Monday, June 26, 2006 06/26/06-Lord Acton

In today's excerpt-Lord Acton. John Emerich Edward Dalberg Acton, First Baron Acton of Aldenham, was born in Naples, Italy in 1834, a descendent of an established English line. Widely known for his belief that "power corrupts", he considered himself first and foremost a historian, though he pursued electoral politics and entered the House of Commons in 1859. In 1869, Prime Minister Gladstone rewarded Acton for his efforts on behalf of Liberal political causes by offering him a peerage. In 1895, Lord Acton was appointed Regius Professor of Modern History at Cambridge University. When he died in 1902, Lord Acton was considered one of the most learned people of his age. A sample of his political thinking:

"Power tends to corrupt and absolute power corrupts absolutely. Great men are almost always bad men, even when they exercise influence and not authority: still more when you superadd the tendency or the certainty of corruption by authority." Letter to Mandell Creighton, 1887

"The danger is not that a particular class is unfit to govern. Every class is unfit to govern." Letter to Mary Gladstone, 1881

"Liberty is not a means to a higher political end. It is itself the highest political end." Lecture, February 26, 1877

"The man who prefers his country before any other duty shows the same spirit as the man who surrenders every right to the state. They both deny that right is superior to authority."
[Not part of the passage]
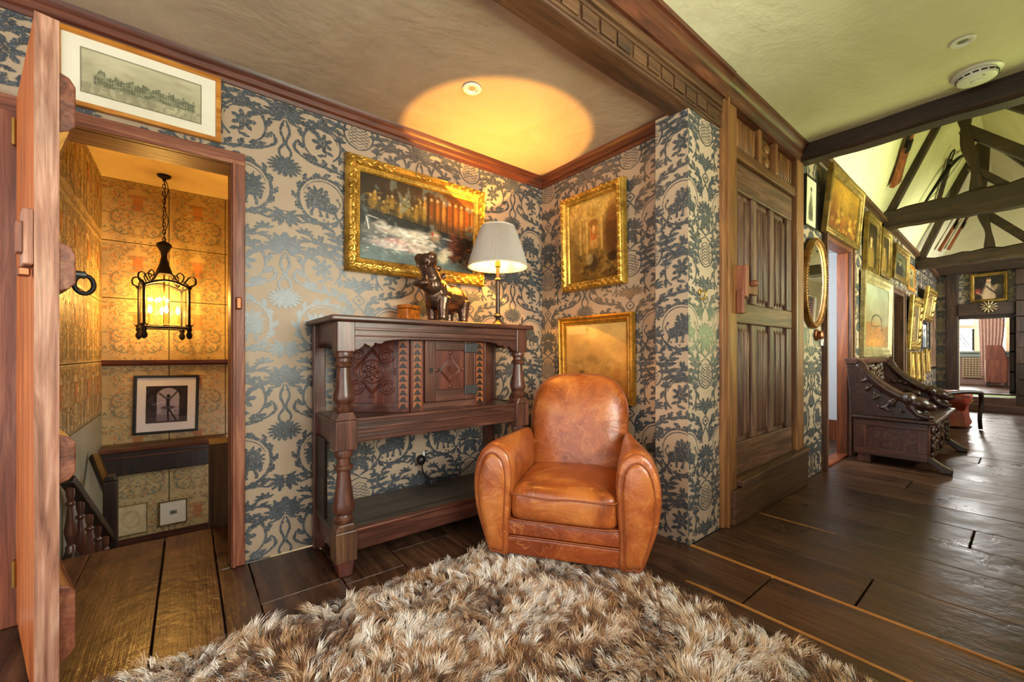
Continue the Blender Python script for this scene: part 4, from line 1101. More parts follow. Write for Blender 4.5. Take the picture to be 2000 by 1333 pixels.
# --- banquet scene above the cupboard
cv = Canvas(230, 150, '#2a2418', 1)
cv.grad('#4e5650', '#241c12', 1.0, 0.1, 0.75); cv.noise(5, 0.35, 2)
cv.ell(0.62, 0.78, 0.45, 0.25, '#6d4716', 0.6, 0.7); cv.ell(0.82, 0.72, 0.2, 0.25, '#9c5316', 0.6, 0.6)
for k in range(9):      # arcade of figures along the top
    x = 0.5 + k * 0.058
    cv.rect(x, x + 0.006, 0.52 - 0.12 * (x - .5), 0.92, '#2c1608', 0.8); cv.ell(x + 0.03, 0.74, 0.016, 0.13, ['#c98a35', '#8a4a1a', '#b06a22'][k % 3], 0.8); cv.ell(x + 0.03, 0.88, 0.012, 0.02, '#d9ae72', 0.9)
for k in range(14):
    x = 0.08 + k * 0.034
    cv.ell(x, 0.66 + 0.05 * math.sin(k * 1.7), 0.02, 0.09, ['#8a6a20', '#a07a2a', '#5c4a1c', '#b8862c'][k % 4], 0.75, 0.4); cv.ell(x, 0.76 + 0.05 * math.sin(k * 1.7), 0.011, 0.02, '#c7a060', 0.8)
cv.dabs(60, 0.05, 0.5, 0.6, 0.85, ['#b88a2c', '#3c2c10', '#7a5a1c', '#2a1e0c'], 0.006, 0.016, 0.7)
cv.put((cv.Y < 0.56 - 0.1 * cv.X) & (cv.Y > 0.40 - 0.1 * cv.X), '#2b2822'); cv.band(lambda x: 0.60 - 0.16 * x, 0.008, '#171310'); cv.band(lambda x: 0.57 - 0.18 * x, 0.03, '#2b2822', 0.8)
cv.put(0.9 * ((cv.Y < 0.16 + 0.02 * np.sin(cv.X * 9))), '#5f6d68'); cv.noise(7, 0.5, 9, '#7f8f8c', 0.6, 0.1, 2)
for x, y, rx, ry, c in [(0.12, 0.36, .1, .1, '#6d6a62'), (0.17, 0.42, .05, .07, '#c9bfae'), (0.36, 0.38, .16, .06, '#cfc2aa'), (0.48, 0.30, .08, .14, '#ded5c2'), (0.44, 0.22, .12, .06, '#d2a79c'), (0.22, 0.22, .16, .05, '#c8b7ae'), (0.3, 0.27, .1, .04, '#c98f8a'), (0.66, 0.33, .08, .1, '#3d4246'), (0.62, 0.42, .05, .08, '#a8865a'), (0.80, 0.34, .05, .2, '#5c2a1c'), (0.70, 0.16, .05, .08, '#d5c59c'), (0.74, 0.24, .06, .05, '#c2b090'), (0.86, 0.3, .06, .14, '#3b1c14'), (0.55, 0.15, .1, .04, '#b9aca0')]:
    cv.ell(x, y, rx, ry, c, 0.85, 0.35)
cv.dabs(150, 0.03, 0.75, 0.1, 0.45, ['#e3dccb', '#b7a793', '#5d5750', '#c99a8c', '#8d8778', '#f0e9da', '#3d3a36'], 0.004, 0.016, 0.65, 3)
cv.dabs(60, 0.3, 0.6, 0.16, 0.42, ['#f3ecdc', '#e0d2ba', '#c8b79c', '#8a7c68'], 0.008, 0.03, 0.7, 3)
cv.ell(0.6, 0.44, .008, .03, '#b5281c', 0.9); cv.line(0.05, 0.5, 0.07, 0.36, 0.005, '#d5cfbf'); cv.line(0.06, 0.52, 0.14, 0.5, 0.004, '#d5cfbf')
cv.dabs(50, 0.75, 0.97, 0.1, 0.5, ['#7a3a1c', '#3a1a10', '#a5602c', '#1f120c'], 0.006, 0.02, 0.7); cv.noise(40, 0.16, 5)
picture('painting', 'wide gilt-framed banquet painting above the carved cupboard', 0.95, 0.67, (1.18, 2.449, 1.865), (math.radians(1.2), 0, 0), 0.085, 'ornate', 'giltalc', cv, ornaments=9)

# --- church interior painting on the side wall
cv = Canvas(130, 165, '#b07a2c', 2)
cv.grad('#6b4a1c', '#c79a48', 1.0, 0.0, 0.9); cv.noise(4, 0.35, 3)
cv.ell(0.5, 0.86, 0.36, 0.16, '#d9b45c', 0.6, 0.5); cv.ell(0.5, 0.84, 0.12, 0.07, '#b08a3c', 0.7)
for x in (0.22, 0.36, 0.66): cv.rect(x, x + 0.05, 0.34, 0.76, '#cfa654', 0.6); cv.rect(x + 0.05, x + 0.062, 0.34, 0.76, '#7a4f1c', 0.7)
cv.rect(0.42, 0.62, 0.38, 0.72, '#b07a34', 0.8); cv.ell(0.52, 0.70, 0.1, 0.05, '#8a5420', 0.8); cv.ell(0.52, 0.56, 0.06, 0.09, '#c05c24', 0.75); cv.ell(0.52, 0.62, 0.03, 0.05, '#e0b070', 0.8); cv.ell(0.53, 0.46, 0.08, 0.03, '#d29a4c', 0.8)
cv.ell(0.88, 0.55, 0.14, 0.3, '#5a3414', 0.85, 0.3); cv.ell(0.9, 0.74, 0.1, 0.08, '#8a5a24', 0.7)
cv.dabs(90, 0.25, 0.95, 0.03, 0.34, ['#4a2e12', '#8a6024', '#c79a4a', '#2f1e0e', '#6b5a30', '#a5702c'], 0.01, 0.035, 0.75)
cv.ell(0.5, 0.2, 0.1, 0.1, '#3a2a18', 0.8); cv.ell(0.43, 0.26, 0.07, 0.07, '#b59a5c', 0.6); cv.ell(0.88, 0.24, 0.09, 0.06, '#22160c', 0.8)
cv.dabs(70, 0.03, 0.6, 0.35, 0.97, ['#d5a64c', '#a87830', '#e0be74', '#8a5e24'], 0.008, 0.03, 0.4, 3, 1.2); cv.noise(36, 0.22, 4)
picture('painting', 'upright gilt-framed interior scene above the plain gilt picture', 0.56, 0.69, (2.249, 1.90, 1.855), (math.radians(1.5), 0, -PI / 2), 0.065, 'ornate', 'giltalc', cv, ornaments=10)

# --- plain gilt framed chalk drawing
cv = Canvas(120, 120, '#b98f48', 3)
cv.grad('#a9793a', '#c8a560', 1.0, 0.2, 0.9); cv.noise(5, 0.18, 3)
cv.rect(0.03, 0.36, 0.86, 0.97, '#cdbb88', 0.5); cv.ell(0.52, 0.55, 0.14, 0.16, '#a37c40', 0.5, 0.4); cv.ell(0.45, 0.5, 0.09, 0.05, '#7c5a2c', 0.5); cv.ell(0.28, 0.28, 0.05, 0.04, '#3c2c1a', 0.7); cv.ell(0.85, 0.3, 0.06, 0.08, '#9a5a28', 0.5)
for k in range(8): cv.line(0.3 + .05 * k, 0.3 + .03 * (k % 3), 0.36 + .05 * k, 0.5, 0.006, '#8a6632', 0.4)
cv.dabs(40, 0.1, 0.9, 0.05, 0.5, ['#8a6632', '#c9a866', '#6b4c26'], 0.01, 0.04, 0.3); cv.ell(0.38, 0.92, .012, .012, '#4a3822', 0.7)
picture('drawing', 'plain gilt-framed golden chalk drawing behind the leather armchair', 0.655, 0.60, (2.249, 1.885, 1.02), (math.radians(1.0), 0, -PI / 2), 0.06, 'step', 'giltflat', cv)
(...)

"It is bad to be oppressed by a minority, but it is worse to be oppressed by a majority. For there is a reserve of latent power in the masses which, if it is called into play, the minority can seldom resist. But from the absolute will of an entire people there is no appeal, no redemption, no refuge but treason."

"The most certain test by which we judge whether a country is really free is the amount of security enjoyed by minorities."